Calling your shot is easy: You sight the gun, you press the trigger, and the very last thing you saw (coupled with a little introspection on what you felt) tells you where that shot went.
You know the shot went left because you saw the sights drift left at ignition. You know the shot was low and left because you know you slapped at the trigger. You slapped at the trigger because the sights looked perfect for a moment and you wanted the gun to go bang at that exact moment. You know the shot went low because you saw and felt something which tells you the gun was aimed low when the shot occurred.
Initially shot calling can begin with either "feel"/introspection or with clearly seeing the sights change orientation, but I suspect that more people "feel" the difference between good shots and poorer shots long before they see the bad shot.
I share with students of The Deadeye Method that there are stages to learning to call their shots.
At the beginning they can't tell there was any difference. They are too new and too inexperienced. The good news is that it takes very little time shooting properly to notice that some shots felt different. That is the first rung up off the ground.

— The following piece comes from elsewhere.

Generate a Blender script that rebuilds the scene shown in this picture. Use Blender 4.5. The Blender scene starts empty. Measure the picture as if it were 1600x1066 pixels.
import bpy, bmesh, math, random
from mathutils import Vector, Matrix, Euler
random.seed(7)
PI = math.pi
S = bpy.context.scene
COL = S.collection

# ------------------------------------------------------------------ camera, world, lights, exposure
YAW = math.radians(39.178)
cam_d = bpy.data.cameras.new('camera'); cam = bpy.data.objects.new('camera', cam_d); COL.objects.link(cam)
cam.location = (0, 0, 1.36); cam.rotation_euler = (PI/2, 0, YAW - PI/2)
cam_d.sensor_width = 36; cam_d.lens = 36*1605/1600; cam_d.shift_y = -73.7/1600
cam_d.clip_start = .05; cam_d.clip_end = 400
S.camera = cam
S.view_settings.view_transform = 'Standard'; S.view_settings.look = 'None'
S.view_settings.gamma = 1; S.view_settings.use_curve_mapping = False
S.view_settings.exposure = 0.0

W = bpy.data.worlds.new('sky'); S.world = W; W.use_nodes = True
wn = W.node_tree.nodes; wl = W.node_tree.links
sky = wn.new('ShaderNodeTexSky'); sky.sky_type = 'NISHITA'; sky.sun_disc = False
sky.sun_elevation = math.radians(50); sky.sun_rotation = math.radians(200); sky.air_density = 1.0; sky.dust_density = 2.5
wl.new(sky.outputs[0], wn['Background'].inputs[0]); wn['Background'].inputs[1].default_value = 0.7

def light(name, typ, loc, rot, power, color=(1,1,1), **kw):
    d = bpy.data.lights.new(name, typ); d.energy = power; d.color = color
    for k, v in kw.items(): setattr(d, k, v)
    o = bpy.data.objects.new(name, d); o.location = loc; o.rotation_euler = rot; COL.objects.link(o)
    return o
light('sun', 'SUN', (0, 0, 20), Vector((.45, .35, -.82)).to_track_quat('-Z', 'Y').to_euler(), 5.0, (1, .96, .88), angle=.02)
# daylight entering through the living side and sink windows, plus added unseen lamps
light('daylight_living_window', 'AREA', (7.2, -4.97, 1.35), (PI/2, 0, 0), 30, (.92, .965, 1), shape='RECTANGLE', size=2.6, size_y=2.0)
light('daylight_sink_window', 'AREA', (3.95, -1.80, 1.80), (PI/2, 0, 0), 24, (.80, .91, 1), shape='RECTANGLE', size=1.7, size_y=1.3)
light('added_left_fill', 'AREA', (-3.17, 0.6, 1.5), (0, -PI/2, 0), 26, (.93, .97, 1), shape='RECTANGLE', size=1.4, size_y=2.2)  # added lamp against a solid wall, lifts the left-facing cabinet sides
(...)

Having learned to shoot properly and executing just a few dozen properly fired shots you shank one. It felt different. As soon as the shot happened you knew the shot was different. You may not be able to put words to how or why it was different but you "knew" it was different. Good. Work on being open to what was different- open to what you felt and saw. When you do, you will start being able to describe the difference between the good shots and the errant.

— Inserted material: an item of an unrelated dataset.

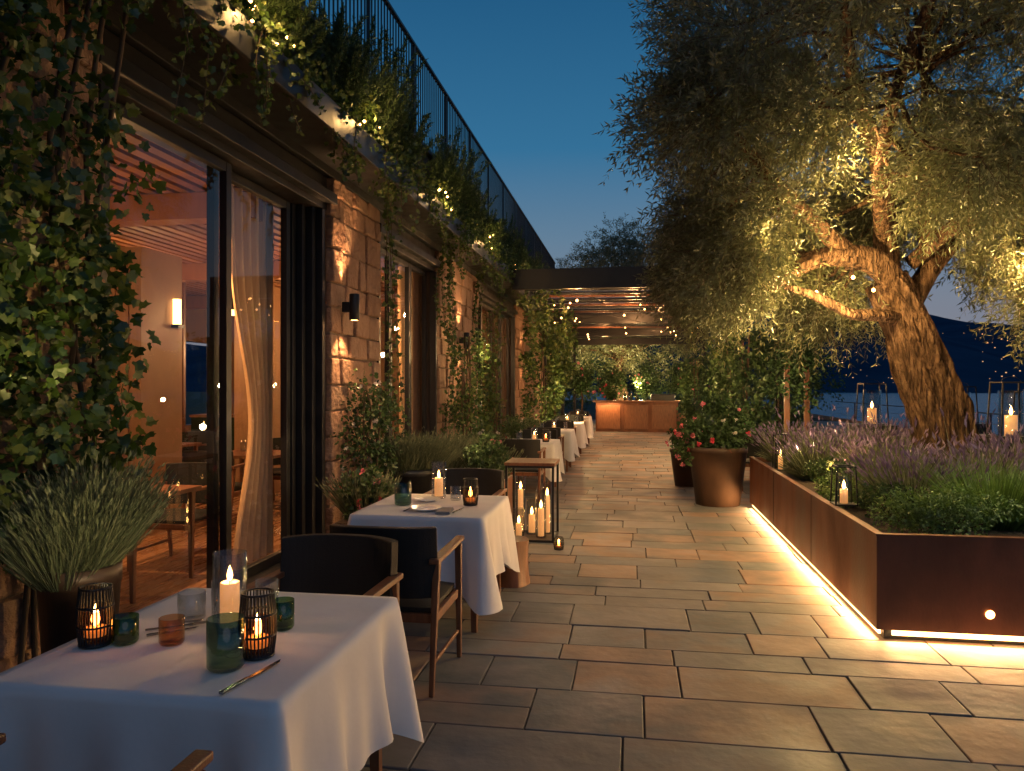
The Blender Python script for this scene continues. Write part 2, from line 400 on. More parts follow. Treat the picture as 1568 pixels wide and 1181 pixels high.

The next rung is being able to accurate describe what was different about those shots. "I anticipated recoil so I pushed the gun before any energy was present and I saw the front sight drop," is an example of both describing a feel and a sight allowing you to call the shot. When this happens you should recognize that you are not separate from the shooting. The shooter does the shooting, not his finger. An anticipatory push is an act the shooter must own. He is the cause of the good, the bad and the ugly.
As soon as you can perceive the error because you are calling the shot, stop firing bad shots! You do not fire bad shots if you can help it. There is no value in calling a shot bad if it doesn't lead to improvement. The improvement is in not firing bad shots. If you identify (call) yourself about to fire a bad shot, don't do it. Shot calling is self-calling. Interrupt that shot and never fire it. Stop, reset, and fire a good shot instead. At first this may be a significant intervention where you remove your finger from the trigger and lower the gun to a safe position. Later it is little more than shortly interrupting the firing process to remind you of how a proper shot is fired and continuing on to a fundamentally sound shot. When you fire more good shots and less bad shots your shooting improves. [Derrrr] The more you fire good shots the more likely you are to fire good shots- because habits repeat.
Having established a habit of only firing good shots (that is to say firing fundamentally proper shots) your shooting significantly improves. The difference between poor shooters, good shooters, and great shooters is the number and degree of their errant shots. With regular practice the number or errant shots and the degree they are errant both decrease. Eventually, you will cease firing errant shots and only a degree of perfection remains.
Shot calling is self-calling. The shooting does not happen absent your actions or your emotions. When you learn to call a shot you learn to call your behavior and mental state. The more you discipline your shooting the more you have disciplined yourself.